E-government moves up a gear

Spare a thought for all those poor local authority IT directors out there. Just as they look set to meet Tony Blair's 2005...

Spare a thought for all those poor local authority IT directors out there. Just as they look set to meet Tony Blair's 2005 e-government targets, just as they are grappling with the demands and complexities imposed by the Freedom of Information Act, along comes another demand.

No one in local authority IT management could really have been surprised when e-government minister Phil Hope stood up and presented them with a new target - of making £1.2bn in savings through improved efficiency by 2007/2008.

Central government has poured hundreds of millions of pounds into local authority IT since the prime minister, at the height of the dotcom boom, decreed that all government services would be put online. Inevitably, Downing Street and Whitehall want to see some return on their investment.

The most progressive local authority IT departments long ago made sure that their e-government delivery programme involved back-office reorganisation and modernisation as well as the creation of online services.

But in many authorities the new target will require a step change in how IT departments operate. This could be particularly taxing for those departments that used the prime minister's e-government enthusiasm to launch a series of pilot projects in the hope that long-term funding could be secured once the initial seed money had been spent. Some pet projects will certainly have to go.

However, this is not where the real battle will lie. The most important challenge will be in meeting the mantra of the private sector - aligning IT with the business. It is in ensuring that IT is at the heart of the changes that local authorities will have to make to meet the government's efficiency savings targets.
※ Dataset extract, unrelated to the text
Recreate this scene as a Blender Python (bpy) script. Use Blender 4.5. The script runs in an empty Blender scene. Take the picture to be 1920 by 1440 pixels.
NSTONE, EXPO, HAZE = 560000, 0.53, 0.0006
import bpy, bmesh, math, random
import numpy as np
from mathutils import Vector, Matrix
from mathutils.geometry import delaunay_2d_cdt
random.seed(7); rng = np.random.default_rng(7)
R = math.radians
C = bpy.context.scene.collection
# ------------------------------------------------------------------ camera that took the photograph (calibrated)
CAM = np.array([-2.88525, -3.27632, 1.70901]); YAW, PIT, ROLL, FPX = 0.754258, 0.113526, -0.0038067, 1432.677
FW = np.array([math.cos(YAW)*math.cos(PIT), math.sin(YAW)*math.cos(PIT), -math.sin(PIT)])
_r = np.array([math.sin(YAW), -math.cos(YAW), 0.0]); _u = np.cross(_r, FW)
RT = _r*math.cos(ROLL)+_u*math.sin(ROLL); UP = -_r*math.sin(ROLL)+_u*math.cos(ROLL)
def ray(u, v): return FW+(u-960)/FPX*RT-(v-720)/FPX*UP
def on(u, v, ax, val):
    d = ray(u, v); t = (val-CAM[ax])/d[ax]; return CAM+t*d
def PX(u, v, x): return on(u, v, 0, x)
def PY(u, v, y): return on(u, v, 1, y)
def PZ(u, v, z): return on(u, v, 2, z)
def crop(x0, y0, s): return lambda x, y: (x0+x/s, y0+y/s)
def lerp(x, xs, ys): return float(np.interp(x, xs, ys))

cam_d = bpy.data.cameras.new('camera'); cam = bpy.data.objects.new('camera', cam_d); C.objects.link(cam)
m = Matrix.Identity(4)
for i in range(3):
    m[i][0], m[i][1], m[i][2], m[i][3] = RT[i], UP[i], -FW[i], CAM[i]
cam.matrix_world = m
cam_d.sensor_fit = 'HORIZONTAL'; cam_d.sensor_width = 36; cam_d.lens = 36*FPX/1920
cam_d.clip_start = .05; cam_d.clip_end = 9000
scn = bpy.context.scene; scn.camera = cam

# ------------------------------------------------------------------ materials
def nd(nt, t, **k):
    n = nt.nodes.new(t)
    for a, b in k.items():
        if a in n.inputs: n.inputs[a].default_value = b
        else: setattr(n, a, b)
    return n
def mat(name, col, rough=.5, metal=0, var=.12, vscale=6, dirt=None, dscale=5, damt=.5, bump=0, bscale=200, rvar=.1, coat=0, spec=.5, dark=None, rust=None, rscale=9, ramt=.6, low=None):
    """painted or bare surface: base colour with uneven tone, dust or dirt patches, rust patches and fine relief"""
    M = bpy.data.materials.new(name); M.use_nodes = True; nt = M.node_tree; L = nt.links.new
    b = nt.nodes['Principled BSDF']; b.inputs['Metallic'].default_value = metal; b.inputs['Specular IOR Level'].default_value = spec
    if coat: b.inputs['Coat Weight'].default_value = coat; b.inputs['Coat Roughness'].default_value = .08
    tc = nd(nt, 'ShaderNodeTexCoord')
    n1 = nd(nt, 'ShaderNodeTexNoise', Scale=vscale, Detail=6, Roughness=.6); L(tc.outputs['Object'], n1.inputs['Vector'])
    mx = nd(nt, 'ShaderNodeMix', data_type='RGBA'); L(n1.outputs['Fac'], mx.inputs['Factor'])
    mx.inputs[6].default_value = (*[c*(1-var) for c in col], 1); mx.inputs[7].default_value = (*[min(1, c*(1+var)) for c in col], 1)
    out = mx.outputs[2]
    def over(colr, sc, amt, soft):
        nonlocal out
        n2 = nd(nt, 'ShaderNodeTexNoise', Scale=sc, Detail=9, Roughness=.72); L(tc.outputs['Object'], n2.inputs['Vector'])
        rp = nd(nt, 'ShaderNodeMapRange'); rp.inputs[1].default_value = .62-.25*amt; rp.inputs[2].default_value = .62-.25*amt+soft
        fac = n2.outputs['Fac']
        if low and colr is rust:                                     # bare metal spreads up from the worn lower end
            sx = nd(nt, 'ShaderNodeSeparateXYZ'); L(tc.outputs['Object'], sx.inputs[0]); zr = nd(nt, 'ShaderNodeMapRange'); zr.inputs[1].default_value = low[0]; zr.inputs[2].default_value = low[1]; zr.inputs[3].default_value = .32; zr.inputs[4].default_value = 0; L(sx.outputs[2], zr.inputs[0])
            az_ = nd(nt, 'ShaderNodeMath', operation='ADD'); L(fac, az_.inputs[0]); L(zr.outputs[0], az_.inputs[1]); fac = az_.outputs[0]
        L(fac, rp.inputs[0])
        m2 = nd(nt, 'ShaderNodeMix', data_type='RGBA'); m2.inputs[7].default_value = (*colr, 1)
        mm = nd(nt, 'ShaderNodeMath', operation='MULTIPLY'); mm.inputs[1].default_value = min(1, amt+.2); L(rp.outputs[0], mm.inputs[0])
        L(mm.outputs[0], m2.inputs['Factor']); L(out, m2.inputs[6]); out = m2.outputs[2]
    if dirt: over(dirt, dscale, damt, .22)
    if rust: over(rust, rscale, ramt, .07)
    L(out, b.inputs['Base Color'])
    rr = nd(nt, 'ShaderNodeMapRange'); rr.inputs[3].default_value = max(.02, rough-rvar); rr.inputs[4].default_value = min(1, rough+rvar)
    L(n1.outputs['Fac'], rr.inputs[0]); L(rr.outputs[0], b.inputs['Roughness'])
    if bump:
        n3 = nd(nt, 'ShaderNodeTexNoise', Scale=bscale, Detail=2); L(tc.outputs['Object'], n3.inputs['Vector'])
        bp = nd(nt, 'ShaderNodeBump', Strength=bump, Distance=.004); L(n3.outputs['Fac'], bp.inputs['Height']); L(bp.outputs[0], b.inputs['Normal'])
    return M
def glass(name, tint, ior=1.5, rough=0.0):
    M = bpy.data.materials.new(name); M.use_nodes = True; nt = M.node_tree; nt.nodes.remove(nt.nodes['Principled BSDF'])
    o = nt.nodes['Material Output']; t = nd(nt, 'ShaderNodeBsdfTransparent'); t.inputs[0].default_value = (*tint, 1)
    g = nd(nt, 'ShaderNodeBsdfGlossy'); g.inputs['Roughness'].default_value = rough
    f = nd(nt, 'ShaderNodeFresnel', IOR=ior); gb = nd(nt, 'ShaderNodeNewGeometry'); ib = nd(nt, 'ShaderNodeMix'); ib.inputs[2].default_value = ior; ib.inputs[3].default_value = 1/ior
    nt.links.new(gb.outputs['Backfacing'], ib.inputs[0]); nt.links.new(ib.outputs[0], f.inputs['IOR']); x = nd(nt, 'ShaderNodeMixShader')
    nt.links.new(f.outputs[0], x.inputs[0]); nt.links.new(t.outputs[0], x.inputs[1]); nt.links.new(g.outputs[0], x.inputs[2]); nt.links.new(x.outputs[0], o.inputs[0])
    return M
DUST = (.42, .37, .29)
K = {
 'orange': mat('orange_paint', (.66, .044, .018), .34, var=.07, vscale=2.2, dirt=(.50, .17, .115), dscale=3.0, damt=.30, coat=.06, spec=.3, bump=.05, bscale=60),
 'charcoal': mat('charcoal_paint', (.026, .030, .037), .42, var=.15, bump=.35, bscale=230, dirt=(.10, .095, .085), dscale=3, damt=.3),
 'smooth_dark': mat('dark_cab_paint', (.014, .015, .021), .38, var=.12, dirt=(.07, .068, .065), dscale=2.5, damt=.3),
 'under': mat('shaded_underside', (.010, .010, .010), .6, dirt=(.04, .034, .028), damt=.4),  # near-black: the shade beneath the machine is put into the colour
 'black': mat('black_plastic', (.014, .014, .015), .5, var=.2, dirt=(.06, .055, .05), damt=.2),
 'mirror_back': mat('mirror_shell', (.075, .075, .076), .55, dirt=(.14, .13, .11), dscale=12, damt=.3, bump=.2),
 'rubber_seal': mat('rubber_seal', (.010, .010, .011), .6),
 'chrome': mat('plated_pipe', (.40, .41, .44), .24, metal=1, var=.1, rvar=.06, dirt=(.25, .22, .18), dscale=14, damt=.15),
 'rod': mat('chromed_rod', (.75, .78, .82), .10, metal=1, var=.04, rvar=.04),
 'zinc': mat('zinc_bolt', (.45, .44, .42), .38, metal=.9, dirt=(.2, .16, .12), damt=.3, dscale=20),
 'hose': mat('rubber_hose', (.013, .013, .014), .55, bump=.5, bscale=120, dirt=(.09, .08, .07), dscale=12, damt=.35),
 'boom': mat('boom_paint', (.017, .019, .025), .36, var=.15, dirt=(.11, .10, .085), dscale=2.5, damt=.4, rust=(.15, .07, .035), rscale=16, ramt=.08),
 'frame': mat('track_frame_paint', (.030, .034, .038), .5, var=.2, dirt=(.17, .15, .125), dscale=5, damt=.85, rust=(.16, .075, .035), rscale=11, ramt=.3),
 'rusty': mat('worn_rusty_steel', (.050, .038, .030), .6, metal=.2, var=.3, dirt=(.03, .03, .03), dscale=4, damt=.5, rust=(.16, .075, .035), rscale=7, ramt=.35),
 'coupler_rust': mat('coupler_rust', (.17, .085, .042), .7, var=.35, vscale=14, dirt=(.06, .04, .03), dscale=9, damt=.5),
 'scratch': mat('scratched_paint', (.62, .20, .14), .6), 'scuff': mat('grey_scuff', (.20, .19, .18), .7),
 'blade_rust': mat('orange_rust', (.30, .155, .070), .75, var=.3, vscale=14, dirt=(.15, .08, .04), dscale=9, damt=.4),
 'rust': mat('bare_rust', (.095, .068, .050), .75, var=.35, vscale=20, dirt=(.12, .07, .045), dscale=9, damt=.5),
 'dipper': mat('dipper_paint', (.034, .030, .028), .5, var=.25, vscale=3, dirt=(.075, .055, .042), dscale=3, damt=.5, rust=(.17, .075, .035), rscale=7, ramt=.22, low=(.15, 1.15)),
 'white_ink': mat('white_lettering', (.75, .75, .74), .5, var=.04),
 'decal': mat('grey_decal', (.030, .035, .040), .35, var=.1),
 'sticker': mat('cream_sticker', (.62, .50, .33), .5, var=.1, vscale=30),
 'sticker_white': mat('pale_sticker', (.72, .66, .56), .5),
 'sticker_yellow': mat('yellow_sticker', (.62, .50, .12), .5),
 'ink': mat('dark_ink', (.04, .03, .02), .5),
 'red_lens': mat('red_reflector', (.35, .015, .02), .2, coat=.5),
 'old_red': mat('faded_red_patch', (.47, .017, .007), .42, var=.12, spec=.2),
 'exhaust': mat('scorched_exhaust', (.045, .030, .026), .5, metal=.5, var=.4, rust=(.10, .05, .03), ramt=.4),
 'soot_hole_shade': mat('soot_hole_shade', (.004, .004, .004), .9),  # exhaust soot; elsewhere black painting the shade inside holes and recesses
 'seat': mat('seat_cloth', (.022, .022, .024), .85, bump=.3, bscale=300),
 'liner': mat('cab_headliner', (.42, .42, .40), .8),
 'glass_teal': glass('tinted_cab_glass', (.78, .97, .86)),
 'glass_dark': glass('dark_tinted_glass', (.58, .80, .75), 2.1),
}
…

Put simply, IT has to be part of the solution, not part of the problem.

Blair's e-government edict has created a good launch pad for making this happen. Many council IT managers seized the opportunities created by the 2005 e-government targets.

They appreciated the raised profile of IT within local authorities and took full advantage of the fresh faces with fresh skills who were brought into the public sector, attracted more by the prospect of working on innovative projects than by the financial rewards.

The determination to hit the e-government targets must now be matched by a similar determination to meet the new efficiency savings targets. Without it there is a real danger that much of the good work done so far will simply unravel.